Big Data is a concept that refers to the enormous increase in access to and automated use of information. It refers to the gigantic amounts of digital data controlled by companies, authorities and other large organisations, which are subjected to extensive analysis based on the use of algorithms. 

The use of Big Data challenges key privacy principles. 

Some individuals therefore claim that the current privacy legislation must be adapted to a new reality. The Data Protection Authority does not share this opinion. At a time when ever-increasing amounts of information are collected about us, it is more important than ever to safeguard fundamental principles of privacy. The principles constitute our guarantee that we will not be subject to extensive profiling in an ever-increasing array of new contexts.

Big Data can be used for many good and socially beneficial purposes. Analytic techniques are used to analyse anonymised data in order to identify and predict trends and correlations. The use of anonymised data does not in principle challenge privacy protection.
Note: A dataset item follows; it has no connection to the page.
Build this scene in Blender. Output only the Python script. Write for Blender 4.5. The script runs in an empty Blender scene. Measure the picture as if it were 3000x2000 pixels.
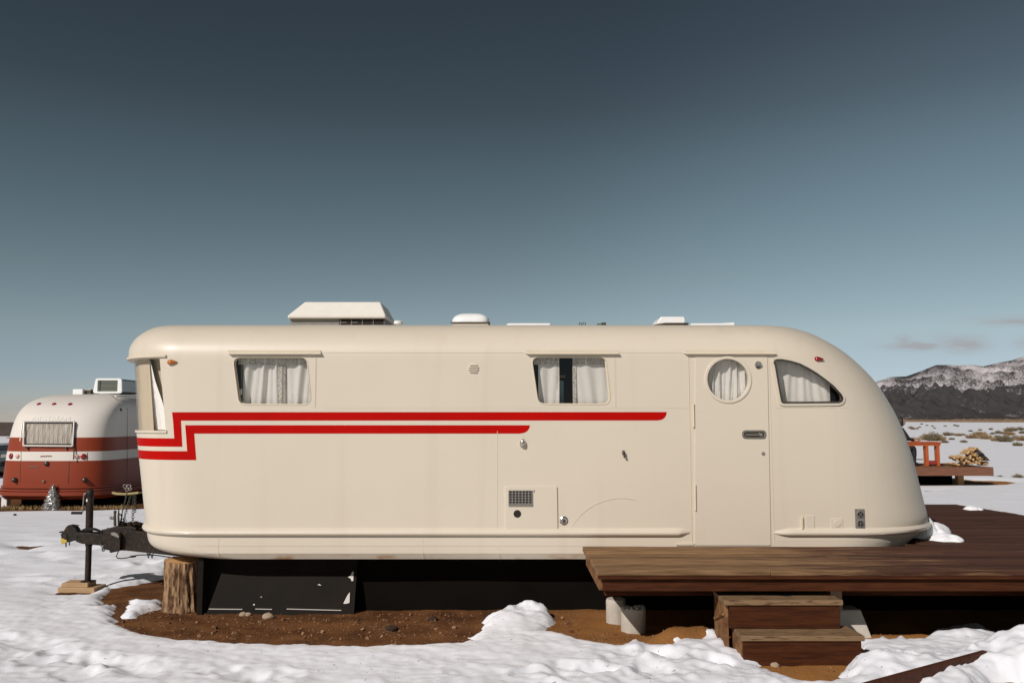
import bpy, bmesh, math, random
import numpy as np
from mathutils import Vector, Matrix
from mathutils.bvhtree import BVHTree
random.seed(7); RNG = np.random.default_rng(7)
R = math.radians
S = bpy.context.scene
COL = S.collection

# ------------------------------------------------------------------ camera, sky, sun, exposure
EYE = 1.75; F = 2500.0; TILT = math.atan(230/2500)
cam = bpy.data.cameras.new('camera'); cam.lens = 30.0; cam.sensor_width = 36.0
cam.clip_start = 0.1; cam.clip_end = 40000
camo = bpy.data.objects.new('camera', cam); COL.objects.link(camo)
camo.location = (0, 0, EYE); camo.rotation_euler = (R(90)+TILT, 0, 0)
S.camera = camo

SUN_EL, SUN_AZ = 35.5, 37.0        # azimuth measured from straight behind the viewer towards the left
w = bpy.data.worlds.new('World'); S.world = w; w.use_nodes = True
wn, wl = w.node_tree.nodes, w.node_tree.links
bg = wn['Background']; bg.inputs['Strength'].default_value = 0.085
sky = wn.new('ShaderNodeTexSky'); sky.sky_type = 'NISHITA'; sky.sun_disc = False
sky.sun_elevation = R(SUN_EL); sky.sun_rotation = R(180+SUN_AZ); sky.altitude = 2100; sky.dust_density = 0.6; sky.air_density = 1.0
def wmath(op, a, b=None, c=None):
    n = wn.new('ShaderNodeMath'); n.operation = op
    for i, q in enumerate((a, b, c)):
        if q is None: continue
        if isinstance(q, (int, float)): n.inputs[i].default_value = q
        else: wl.new(q, n.inputs[i])
    return n.outputs[0]
tc = wn.new('ShaderNodeTexCoord'); sep = wn.new('ShaderNodeSeparateXYZ'); wl.new(tc.outputs['Generated'], sep.inputs[0])
ramp = wn.new('ShaderNodeValToRGB'); wl.new(sep.outputs['Z'], ramp.inputs[0])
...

However, Big Data can also be used such that it affects individuals directly. In this report, we highlight ten key privacy challenges related to Big Data.

Even though Big Data raises a number of privacy challenges, it is possible to make use of this type of analysis and respect the privacy of individuals at the same time. In this report, we will be making the following recommendations, among others:

  • As a rule, the processing of personal data should be based on consent. If it is not possible or desirable to use consent, the information should be anonymised.
  • Good routines for the anonymisation and de-identification of information are of major importance. This will contribute to reducing the risk of re-identification.
  • Big Data should be used in accordance with the principles of data protection by design.
  • Enterprises that use Big Data must be open about how they process the personal data they collect. This means giving the individual access to the decision-making criteria (algorithms) used as the basis for developing profiles, and to the sources from which the information is retrieved, among other things.
  • Individuals should be given an opportunity to have all the data about them that the enterprise possesses disclosed to them in a user-friendly format. Data portability will prevent customers from becoming locked into services that have unacceptable terms and conditions.